» **Brief**
Only the lines from the one holding "Build this scene" through the one holding "WF = Frame((W0.x, W0.y), (.745, -.667), 0.023)" are to be retyped, exactly as they appear, with both boundary lines included.

» **Provided material**
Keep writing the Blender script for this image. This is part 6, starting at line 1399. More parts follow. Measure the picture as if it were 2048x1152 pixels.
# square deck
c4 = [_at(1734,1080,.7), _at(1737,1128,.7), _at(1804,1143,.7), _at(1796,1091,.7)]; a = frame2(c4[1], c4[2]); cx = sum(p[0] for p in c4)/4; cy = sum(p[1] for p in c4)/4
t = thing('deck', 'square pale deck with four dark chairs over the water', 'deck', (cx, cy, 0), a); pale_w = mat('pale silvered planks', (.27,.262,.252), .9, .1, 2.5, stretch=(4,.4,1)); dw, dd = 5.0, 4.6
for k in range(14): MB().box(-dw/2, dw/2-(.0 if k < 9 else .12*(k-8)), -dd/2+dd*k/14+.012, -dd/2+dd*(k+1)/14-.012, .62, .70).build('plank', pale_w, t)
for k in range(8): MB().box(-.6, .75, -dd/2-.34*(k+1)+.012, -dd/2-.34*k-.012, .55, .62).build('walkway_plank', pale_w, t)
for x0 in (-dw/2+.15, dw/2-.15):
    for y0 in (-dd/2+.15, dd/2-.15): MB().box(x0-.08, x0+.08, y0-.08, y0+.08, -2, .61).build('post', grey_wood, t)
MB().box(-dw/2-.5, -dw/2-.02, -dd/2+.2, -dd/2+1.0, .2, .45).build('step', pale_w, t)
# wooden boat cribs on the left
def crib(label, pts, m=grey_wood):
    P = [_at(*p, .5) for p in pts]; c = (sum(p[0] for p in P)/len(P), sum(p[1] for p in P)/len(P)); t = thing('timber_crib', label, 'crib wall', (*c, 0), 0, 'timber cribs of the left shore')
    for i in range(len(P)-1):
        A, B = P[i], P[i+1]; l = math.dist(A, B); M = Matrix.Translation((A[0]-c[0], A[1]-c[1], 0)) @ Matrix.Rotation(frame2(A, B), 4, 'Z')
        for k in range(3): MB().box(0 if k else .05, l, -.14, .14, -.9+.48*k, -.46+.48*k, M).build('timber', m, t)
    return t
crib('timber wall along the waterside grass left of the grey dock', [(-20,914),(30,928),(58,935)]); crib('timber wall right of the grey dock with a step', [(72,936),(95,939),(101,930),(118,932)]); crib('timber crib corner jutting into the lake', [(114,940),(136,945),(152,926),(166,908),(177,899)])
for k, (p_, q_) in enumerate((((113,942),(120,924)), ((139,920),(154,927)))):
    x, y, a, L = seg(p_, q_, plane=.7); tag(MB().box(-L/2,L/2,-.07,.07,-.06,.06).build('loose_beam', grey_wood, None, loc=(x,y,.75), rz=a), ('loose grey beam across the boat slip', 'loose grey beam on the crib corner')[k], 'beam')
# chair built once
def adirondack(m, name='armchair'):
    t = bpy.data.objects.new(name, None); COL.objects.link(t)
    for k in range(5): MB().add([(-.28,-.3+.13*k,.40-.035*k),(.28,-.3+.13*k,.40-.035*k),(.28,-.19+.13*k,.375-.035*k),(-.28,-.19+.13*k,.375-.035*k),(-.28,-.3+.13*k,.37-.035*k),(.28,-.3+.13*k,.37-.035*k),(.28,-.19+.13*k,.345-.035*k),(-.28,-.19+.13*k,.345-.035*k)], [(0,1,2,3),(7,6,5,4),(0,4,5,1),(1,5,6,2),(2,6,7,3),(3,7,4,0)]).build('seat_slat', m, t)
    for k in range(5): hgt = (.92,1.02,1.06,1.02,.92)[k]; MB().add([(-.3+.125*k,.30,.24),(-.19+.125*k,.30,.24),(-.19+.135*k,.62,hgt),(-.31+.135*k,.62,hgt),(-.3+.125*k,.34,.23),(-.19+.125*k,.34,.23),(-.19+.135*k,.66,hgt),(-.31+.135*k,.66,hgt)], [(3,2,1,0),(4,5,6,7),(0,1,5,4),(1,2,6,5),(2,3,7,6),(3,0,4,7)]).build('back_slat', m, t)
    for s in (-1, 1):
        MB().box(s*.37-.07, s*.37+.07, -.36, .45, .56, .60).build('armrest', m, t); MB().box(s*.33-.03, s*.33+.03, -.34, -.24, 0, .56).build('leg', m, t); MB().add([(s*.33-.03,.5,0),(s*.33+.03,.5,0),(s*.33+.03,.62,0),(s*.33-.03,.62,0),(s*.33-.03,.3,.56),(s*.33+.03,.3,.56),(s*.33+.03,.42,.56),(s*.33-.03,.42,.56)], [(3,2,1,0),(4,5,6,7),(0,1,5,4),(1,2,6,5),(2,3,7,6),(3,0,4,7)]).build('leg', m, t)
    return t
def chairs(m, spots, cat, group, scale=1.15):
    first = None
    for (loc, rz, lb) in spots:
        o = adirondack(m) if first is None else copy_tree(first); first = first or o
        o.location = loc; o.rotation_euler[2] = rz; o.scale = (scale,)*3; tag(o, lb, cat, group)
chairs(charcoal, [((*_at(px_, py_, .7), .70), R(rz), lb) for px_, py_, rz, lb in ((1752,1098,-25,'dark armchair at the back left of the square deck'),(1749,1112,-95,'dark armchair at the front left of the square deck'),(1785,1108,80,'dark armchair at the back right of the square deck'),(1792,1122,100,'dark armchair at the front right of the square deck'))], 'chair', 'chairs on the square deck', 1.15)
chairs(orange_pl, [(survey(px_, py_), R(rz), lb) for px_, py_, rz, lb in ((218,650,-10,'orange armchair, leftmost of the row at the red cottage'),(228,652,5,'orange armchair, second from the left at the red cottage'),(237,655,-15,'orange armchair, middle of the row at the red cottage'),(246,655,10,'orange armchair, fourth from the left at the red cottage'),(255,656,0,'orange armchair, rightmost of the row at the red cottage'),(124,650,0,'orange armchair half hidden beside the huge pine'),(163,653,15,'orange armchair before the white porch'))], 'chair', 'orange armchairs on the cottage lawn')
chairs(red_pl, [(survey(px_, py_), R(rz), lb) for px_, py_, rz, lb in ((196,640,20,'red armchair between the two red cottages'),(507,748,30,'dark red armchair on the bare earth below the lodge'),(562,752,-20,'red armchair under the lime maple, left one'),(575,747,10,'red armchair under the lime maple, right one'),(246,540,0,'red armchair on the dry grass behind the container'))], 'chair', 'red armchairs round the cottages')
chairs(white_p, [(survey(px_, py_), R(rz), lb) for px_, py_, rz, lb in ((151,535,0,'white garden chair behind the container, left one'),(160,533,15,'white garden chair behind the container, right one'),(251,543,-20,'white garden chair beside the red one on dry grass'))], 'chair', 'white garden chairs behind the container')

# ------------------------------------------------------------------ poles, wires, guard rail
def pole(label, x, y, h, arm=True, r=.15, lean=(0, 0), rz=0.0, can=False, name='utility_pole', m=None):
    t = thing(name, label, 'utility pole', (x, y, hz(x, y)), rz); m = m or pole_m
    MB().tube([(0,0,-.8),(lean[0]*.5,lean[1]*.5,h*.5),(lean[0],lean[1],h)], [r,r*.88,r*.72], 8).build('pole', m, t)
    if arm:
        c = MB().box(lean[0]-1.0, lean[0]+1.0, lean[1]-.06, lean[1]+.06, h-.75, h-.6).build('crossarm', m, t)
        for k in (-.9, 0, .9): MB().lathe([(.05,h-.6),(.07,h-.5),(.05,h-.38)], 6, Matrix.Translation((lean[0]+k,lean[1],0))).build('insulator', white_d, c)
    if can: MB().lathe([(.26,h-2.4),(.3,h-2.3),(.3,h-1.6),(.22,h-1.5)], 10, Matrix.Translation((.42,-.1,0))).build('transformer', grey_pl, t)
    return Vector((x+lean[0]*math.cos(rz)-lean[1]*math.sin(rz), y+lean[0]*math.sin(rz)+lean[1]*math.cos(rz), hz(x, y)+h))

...

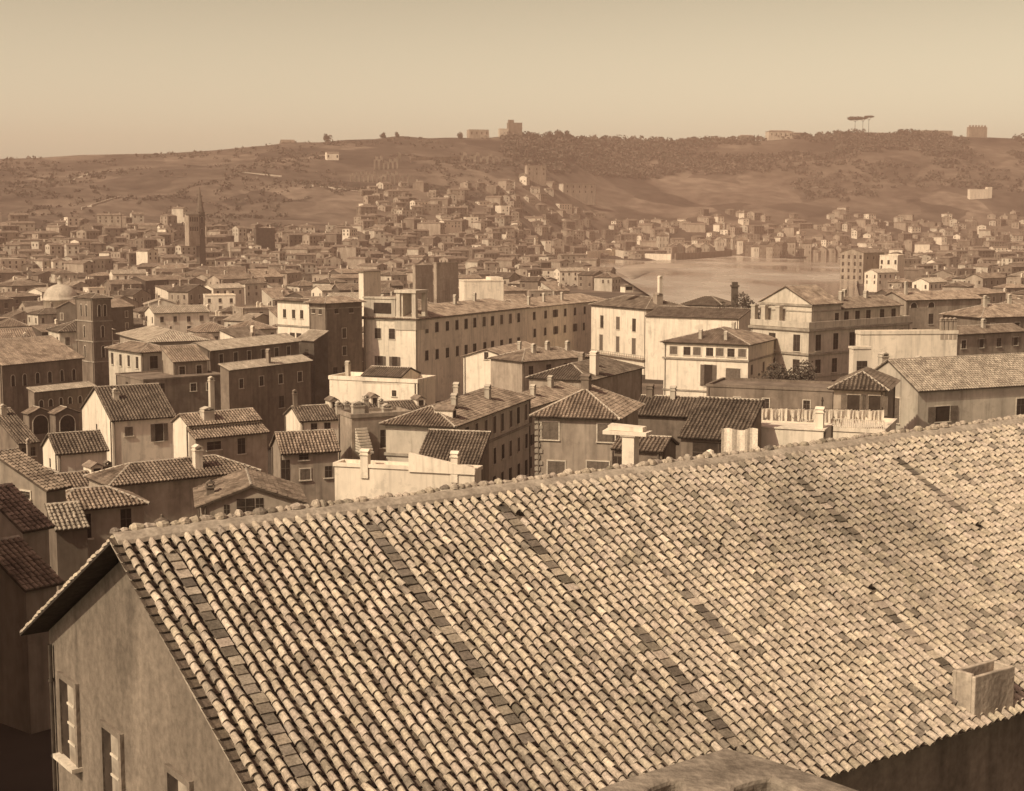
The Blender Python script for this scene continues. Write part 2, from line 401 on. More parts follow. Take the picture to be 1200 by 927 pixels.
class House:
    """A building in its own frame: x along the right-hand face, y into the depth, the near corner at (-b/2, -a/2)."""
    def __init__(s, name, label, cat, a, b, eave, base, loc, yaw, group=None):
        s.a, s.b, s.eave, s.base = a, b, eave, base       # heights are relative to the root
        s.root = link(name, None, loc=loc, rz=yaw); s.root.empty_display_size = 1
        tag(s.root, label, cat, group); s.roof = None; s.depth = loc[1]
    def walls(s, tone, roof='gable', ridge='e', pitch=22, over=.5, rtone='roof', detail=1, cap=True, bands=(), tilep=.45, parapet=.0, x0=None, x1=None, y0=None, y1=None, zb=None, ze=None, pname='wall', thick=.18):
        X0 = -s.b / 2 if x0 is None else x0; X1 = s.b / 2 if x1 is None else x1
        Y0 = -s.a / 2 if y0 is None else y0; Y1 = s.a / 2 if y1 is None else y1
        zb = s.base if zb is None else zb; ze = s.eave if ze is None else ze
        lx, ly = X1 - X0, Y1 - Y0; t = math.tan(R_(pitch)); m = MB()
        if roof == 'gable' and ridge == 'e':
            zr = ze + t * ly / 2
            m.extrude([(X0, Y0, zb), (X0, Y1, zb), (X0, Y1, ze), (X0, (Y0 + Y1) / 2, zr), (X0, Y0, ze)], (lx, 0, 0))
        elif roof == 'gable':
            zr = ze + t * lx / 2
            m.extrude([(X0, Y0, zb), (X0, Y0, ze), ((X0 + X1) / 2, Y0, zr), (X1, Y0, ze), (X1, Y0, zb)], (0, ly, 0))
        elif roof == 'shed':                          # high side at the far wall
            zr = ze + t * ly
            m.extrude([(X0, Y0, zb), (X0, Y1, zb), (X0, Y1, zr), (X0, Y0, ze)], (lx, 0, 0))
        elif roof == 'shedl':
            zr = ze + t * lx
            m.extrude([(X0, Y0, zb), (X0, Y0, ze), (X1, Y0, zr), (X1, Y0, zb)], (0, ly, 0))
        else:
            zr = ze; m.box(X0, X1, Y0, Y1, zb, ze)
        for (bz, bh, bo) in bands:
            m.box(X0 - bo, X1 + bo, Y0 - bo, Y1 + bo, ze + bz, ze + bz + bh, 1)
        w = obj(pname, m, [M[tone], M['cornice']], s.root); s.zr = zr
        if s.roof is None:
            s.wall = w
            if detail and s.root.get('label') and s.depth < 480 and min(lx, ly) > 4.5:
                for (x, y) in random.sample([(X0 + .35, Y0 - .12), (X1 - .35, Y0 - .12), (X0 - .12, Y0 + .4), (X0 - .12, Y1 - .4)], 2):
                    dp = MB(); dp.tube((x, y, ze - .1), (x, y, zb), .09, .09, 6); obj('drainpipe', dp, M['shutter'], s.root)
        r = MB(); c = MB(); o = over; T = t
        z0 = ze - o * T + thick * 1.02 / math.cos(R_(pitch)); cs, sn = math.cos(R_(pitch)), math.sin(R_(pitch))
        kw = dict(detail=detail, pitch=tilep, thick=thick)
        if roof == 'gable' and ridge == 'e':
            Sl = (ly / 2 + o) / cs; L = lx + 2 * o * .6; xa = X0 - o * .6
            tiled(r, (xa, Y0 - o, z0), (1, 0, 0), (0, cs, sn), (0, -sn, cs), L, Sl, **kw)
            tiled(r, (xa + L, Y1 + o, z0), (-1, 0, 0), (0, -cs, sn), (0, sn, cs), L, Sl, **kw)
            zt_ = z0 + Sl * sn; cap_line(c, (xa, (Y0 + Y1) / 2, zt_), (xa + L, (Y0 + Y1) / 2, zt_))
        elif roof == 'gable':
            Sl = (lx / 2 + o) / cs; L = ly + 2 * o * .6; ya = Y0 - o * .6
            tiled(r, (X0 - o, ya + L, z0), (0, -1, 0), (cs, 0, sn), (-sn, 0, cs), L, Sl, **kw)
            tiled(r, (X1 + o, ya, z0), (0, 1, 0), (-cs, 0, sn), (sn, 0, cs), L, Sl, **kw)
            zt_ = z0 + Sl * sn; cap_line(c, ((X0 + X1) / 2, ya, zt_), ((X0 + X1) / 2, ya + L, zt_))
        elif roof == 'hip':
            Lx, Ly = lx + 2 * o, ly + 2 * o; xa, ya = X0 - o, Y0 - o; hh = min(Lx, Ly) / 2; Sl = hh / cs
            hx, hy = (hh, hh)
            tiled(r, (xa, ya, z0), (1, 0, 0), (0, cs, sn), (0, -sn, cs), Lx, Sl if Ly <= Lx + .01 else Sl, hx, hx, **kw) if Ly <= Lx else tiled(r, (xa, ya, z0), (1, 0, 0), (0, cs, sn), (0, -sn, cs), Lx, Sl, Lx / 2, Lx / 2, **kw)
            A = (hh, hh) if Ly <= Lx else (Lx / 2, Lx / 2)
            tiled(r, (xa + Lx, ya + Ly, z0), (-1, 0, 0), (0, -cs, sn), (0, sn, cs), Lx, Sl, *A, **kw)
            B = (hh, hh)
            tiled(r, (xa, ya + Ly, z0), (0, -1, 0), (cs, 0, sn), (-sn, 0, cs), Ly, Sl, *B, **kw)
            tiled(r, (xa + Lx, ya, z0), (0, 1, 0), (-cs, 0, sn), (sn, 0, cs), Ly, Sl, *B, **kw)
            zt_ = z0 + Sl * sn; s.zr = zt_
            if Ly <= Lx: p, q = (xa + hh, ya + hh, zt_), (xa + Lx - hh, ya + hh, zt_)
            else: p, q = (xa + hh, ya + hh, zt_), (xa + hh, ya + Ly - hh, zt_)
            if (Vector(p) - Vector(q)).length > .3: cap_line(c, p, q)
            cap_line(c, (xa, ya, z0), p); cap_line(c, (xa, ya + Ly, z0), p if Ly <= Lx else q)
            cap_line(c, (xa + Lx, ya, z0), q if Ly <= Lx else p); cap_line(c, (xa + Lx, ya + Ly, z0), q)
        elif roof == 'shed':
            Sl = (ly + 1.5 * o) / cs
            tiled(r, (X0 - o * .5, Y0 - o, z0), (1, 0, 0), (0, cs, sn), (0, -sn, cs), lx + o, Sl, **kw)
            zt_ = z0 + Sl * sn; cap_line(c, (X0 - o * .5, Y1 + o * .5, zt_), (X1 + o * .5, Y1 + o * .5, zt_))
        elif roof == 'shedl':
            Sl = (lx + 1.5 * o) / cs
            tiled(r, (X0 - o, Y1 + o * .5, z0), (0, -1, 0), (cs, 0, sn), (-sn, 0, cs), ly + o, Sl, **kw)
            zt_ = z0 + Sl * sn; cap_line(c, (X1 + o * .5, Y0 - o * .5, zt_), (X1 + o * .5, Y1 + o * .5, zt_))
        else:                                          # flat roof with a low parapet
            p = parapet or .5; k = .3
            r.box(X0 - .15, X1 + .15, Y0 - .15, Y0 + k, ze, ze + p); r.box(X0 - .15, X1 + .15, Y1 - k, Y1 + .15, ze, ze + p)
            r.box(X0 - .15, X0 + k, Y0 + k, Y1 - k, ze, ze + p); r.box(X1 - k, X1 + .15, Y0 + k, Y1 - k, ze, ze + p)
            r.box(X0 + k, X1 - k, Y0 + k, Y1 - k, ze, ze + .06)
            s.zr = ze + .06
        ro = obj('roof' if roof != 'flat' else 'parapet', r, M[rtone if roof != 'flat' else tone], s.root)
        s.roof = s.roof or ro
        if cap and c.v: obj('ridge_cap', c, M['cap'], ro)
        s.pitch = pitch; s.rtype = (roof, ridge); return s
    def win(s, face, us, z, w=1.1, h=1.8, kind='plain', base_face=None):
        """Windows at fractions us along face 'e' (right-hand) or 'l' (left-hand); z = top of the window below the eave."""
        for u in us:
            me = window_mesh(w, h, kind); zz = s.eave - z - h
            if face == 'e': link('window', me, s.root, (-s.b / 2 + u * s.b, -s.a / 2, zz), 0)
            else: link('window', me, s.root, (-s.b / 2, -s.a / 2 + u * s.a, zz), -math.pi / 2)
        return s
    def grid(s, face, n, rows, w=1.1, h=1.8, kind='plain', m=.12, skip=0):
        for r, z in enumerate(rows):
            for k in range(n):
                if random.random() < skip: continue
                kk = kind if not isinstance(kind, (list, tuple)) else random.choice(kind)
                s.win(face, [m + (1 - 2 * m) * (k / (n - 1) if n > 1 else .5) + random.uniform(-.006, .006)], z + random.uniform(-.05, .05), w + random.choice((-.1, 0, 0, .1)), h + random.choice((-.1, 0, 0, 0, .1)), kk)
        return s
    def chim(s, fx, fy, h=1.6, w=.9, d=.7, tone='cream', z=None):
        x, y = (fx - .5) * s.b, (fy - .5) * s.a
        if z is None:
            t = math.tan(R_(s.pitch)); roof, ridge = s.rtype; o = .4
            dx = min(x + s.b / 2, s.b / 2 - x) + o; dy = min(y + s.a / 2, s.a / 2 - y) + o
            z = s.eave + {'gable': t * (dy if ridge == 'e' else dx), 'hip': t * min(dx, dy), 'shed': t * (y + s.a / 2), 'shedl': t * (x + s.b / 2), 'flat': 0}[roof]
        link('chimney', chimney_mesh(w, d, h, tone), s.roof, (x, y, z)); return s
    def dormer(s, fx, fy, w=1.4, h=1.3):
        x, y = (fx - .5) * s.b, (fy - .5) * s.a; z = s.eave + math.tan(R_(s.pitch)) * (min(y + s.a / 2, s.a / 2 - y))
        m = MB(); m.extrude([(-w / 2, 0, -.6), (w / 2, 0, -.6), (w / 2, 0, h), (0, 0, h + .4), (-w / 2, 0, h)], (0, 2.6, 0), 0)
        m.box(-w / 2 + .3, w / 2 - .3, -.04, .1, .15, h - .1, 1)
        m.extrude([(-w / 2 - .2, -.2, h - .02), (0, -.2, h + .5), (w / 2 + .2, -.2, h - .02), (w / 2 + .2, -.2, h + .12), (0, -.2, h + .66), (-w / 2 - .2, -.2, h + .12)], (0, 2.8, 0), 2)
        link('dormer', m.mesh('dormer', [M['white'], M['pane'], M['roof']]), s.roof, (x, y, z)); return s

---

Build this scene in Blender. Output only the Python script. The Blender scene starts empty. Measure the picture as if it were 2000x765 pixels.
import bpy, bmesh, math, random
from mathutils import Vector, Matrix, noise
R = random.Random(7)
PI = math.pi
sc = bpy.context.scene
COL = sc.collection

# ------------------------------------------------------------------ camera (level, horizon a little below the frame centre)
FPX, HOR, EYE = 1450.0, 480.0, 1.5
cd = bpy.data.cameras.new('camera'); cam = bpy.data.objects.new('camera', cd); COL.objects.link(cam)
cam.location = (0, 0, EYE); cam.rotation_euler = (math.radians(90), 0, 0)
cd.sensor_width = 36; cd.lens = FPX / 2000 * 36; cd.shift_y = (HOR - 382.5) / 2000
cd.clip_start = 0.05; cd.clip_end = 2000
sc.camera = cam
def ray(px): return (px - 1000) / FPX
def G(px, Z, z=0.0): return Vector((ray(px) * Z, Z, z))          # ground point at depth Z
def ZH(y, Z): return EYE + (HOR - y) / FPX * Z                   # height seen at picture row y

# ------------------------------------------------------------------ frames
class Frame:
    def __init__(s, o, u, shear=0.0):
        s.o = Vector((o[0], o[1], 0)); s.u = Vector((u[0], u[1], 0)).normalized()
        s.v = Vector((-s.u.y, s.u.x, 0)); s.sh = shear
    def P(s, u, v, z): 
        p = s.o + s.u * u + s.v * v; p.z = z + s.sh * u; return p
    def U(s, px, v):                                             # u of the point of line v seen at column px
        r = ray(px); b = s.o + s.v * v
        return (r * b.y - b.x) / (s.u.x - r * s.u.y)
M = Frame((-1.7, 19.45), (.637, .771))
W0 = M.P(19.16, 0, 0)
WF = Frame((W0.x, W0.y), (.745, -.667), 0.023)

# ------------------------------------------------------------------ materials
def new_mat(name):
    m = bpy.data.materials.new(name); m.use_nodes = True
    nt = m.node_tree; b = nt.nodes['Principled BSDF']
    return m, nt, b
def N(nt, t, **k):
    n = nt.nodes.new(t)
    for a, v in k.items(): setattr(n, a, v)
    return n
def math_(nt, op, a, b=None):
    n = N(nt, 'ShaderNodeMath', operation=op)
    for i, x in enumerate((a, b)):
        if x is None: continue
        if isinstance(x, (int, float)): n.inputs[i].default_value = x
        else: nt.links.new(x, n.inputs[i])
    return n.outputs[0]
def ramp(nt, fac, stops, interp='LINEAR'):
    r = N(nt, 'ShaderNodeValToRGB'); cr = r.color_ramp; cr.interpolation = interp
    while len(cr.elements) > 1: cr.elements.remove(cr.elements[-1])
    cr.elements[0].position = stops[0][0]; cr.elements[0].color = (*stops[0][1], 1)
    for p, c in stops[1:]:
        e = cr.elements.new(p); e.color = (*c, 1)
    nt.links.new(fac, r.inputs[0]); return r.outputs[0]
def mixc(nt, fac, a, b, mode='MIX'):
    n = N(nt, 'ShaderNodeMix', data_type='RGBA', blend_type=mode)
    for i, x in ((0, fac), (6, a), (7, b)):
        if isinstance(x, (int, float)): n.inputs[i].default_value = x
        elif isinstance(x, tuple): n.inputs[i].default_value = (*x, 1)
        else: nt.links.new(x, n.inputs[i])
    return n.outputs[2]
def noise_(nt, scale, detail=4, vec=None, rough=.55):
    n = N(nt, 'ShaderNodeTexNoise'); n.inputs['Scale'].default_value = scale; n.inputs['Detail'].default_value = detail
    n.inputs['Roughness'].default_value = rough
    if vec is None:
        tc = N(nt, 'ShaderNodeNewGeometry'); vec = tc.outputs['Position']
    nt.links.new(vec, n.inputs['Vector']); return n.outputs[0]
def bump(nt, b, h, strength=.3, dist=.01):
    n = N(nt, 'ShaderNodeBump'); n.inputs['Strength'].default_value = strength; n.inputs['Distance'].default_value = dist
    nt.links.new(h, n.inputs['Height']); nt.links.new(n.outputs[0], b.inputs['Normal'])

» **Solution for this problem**
Build this scene in Blender. Output only the Python script. The Blender scene starts empty. Measure the picture as if it were 2000x765 pixels.
import bpy, bmesh, math, random
from mathutils import Vector, Matrix, noise
R = random.Random(7)
PI = math.pi
sc = bpy.context.scene
COL = sc.collection

# ------------------------------------------------------------------ camera (level, horizon a little below the frame centre)
FPX, HOR, EYE = 1450.0, 480.0, 1.5
cd = bpy.data.cameras.new('camera'); cam = bpy.data.objects.new('camera', cd); COL.objects.link(cam)
cam.location = (0, 0, EYE); cam.rotation_euler = (math.radians(90), 0, 0)
cd.sensor_width = 36; cd.lens = FPX / 2000 * 36; cd.shift_y = (HOR - 382.5) / 2000
cd.clip_start = 0.05; cd.clip_end = 2000
sc.camera = cam
def ray(px): return (px - 1000) / FPX
def G(px, Z, z=0.0): return Vector((ray(px) * Z, Z, z))          # ground point at depth Z
def ZH(y, Z): return EYE + (HOR - y) / FPX * Z                   # height seen at picture row y

# ------------------------------------------------------------------ frames
class Frame:
    def __init__(s, o, u, shear=0.0):
        s.o = Vector((o[0], o[1], 0)); s.u = Vector((u[0], u[1], 0)).normalized()
        s.v = Vector((-s.u.y, s.u.x, 0)); s.sh = shear
    def P(s, u, v, z): 
        p = s.o + s.u * u + s.v * v; p.z = z + s.sh * u; return p
    def U(s, px, v):                                             # u of the point of line v seen at column px
        r = ray(px); b = s.o + s.v * v
        return (r * b.y - b.x) / (s.u.x - r * s.u.y)
M = Frame((-1.7, 19.45), (.637, .771))
W0 = M.P(19.16, 0, 0)
WF = Frame((W0.x, W0.y), (.745, -.667), 0.023)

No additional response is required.